The historic reaping and threshing of wheat
There was a time in our history when threshing wheat was like going to Luna Park for children… but not for one day, for multiple days and sometimes even for a week.
During the threshing, the local farmers would all help each other and the children would follow this extraordinary event, coming from all the surrounding farms.
But what happened before the threshing? First of all, it began with the harvesting of the wheat, which was done by hand with a sickle in the fields or between the rows of vines.
Each farmer had his own “porga” to harvest, a strip of cultivated land about a metre wide between two rows of vines, which in the Tuscan tradition often consisted of an olive tree and a loppio, an ahorn tree that supported the vines.

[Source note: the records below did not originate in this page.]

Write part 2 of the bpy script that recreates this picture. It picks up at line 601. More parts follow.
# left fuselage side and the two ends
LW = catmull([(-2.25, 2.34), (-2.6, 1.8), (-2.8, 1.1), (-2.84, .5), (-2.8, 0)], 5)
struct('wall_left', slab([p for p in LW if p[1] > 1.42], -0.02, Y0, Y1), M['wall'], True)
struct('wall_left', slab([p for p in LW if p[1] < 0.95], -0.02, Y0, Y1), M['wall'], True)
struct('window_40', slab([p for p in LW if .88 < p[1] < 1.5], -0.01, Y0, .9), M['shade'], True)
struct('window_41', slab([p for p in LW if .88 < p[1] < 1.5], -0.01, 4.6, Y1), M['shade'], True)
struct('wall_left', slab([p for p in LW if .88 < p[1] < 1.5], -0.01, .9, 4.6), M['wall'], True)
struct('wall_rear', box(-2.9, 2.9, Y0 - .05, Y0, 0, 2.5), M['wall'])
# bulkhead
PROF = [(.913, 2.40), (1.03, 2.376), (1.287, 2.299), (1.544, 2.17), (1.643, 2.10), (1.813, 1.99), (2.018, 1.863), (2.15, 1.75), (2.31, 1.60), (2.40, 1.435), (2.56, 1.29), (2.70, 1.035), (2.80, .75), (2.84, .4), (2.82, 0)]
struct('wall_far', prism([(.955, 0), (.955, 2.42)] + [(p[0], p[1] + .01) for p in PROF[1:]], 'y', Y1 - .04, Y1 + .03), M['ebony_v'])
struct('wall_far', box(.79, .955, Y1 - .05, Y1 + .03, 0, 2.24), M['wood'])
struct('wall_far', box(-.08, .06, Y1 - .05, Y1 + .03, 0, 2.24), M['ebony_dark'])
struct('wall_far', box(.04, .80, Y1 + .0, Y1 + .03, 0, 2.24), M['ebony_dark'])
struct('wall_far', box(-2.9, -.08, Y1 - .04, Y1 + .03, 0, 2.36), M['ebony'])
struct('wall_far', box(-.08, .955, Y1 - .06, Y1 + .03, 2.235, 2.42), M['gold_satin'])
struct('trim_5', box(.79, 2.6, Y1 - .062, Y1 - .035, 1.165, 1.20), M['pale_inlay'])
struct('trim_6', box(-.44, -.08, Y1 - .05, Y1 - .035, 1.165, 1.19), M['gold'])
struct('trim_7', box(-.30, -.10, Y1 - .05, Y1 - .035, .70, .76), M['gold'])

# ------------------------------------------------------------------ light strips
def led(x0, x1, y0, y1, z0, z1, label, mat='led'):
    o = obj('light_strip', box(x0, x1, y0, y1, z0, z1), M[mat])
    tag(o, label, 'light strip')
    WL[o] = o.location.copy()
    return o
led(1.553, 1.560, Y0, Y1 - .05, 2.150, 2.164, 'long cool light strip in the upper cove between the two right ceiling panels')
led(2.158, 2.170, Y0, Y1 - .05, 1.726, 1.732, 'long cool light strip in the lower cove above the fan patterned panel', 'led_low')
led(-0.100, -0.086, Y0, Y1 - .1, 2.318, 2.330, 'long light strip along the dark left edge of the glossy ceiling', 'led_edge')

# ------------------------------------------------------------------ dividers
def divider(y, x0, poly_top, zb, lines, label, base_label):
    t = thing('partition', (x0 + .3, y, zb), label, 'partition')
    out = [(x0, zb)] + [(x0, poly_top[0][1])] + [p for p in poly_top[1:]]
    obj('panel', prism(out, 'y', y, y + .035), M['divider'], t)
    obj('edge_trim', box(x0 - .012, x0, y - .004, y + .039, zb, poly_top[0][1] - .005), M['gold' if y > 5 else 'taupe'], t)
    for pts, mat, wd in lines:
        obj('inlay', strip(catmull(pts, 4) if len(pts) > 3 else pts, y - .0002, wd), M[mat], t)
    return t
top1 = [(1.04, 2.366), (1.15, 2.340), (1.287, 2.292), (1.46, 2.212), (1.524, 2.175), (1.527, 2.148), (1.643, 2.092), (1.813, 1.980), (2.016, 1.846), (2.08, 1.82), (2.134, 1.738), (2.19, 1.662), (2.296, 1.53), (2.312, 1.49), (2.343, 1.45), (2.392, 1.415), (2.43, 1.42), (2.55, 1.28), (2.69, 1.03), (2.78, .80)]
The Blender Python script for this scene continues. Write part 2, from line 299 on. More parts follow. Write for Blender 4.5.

After cutting the wheat, it was placed on the ground and was tied up using the stems of the wheat itself. Bundles of wheat were called “manne”.
The “manne” were then grouped together with the spikes inwards in concentric circles to form the “moncello“, a pile of wheat bundles. The pile remained like this until, once the date of threshing was known, it was taken to the threshing area r. The “moncelli” in the field were undone and the “manne” were taken to the front of the farmhouse where the wheat stack was made.
Here the children’s games began. When the wheat stack was made close to the house and reached a good height, you could jump out of the window directly onto it!
The mechanisation of harvesting
In the early twentieth century, various wheat-cutting equipment began to appear, initially only used on large estates. At the turn of the 1930s and after the Second World War, there was a boom in the mechanisation of harvesting.
In the early 1960s, the first reaper-binder powered by an internal combustion engine was purchased at Podere Poggerina. The reaper-binder cut the grain and bound the bundles, thus lightening the work of harvesting by hand, which used to take many days.
In 1970 the last real threshing took place in the farmyard, soon to be replaced by the new technologies. These self-propelled machines carried out in two hours the work that a farmer, with the help of several people, would have done in four or even five days between cutting, harvesting, lowering and threshing.
Threshing day
On threshing day, the arrival of the threshing machine was an interesting pastime for the youngsters: the people in charge would skilfully manoeuvre the threshing machine more or less close to the wheat stack , depending on whether it had a conveyor belt or not, and at a certain distance from the tractor, in order to be able to pull the sling from the latter’s pulley to activate the threshing machine.
In line with the threshing machine, there was often also a straw baler, which always amazed all the children with its way of ‘eating’ the straw.
Each person taking part in the event had a specific task. There were those who climbed on top of the stack and, with their pitchforks, threw the bundles into the conveyor belt or into the threshing machine, some filled the sacks with the wheat, and others unloaded and stacked the straw bales.
To get rid of some of the dust that was caused by the threshing, it was customary to tie knots at the four angles of a handkerchief and wear it on the head instead of a hat.
The people carrying the bales were always the youngest and strongest, because the bales had to be hauled on the shoulders to be taken to their storage place.
If there was no press, the straw was piled with a method called ‘bica’, round or square in shape depending on the quantity.
The threshed wheat was measured with the “staio”, a wooden container that usually carried 20 kilogramms. If the plot of land was part of a sharecropping scheme, the sacks of wheat were shared with the farm.
The sacks, loaded on the shoulders, were carried and emptied into the farmer’s and the farm’s granary, a tiring job that was rewarded with a glass of Vinsanto at the top of the granary stairs, which is why the children would sneak up to savour the liquor with its unmistakable sweet taste.
And once the threshing was over? The boys had fun jumping on the mountain of “lòcca”, the dust that came out of the threshing machine. In the meantime, the housewife was at the fire preparing an excellent lunch for all the participants.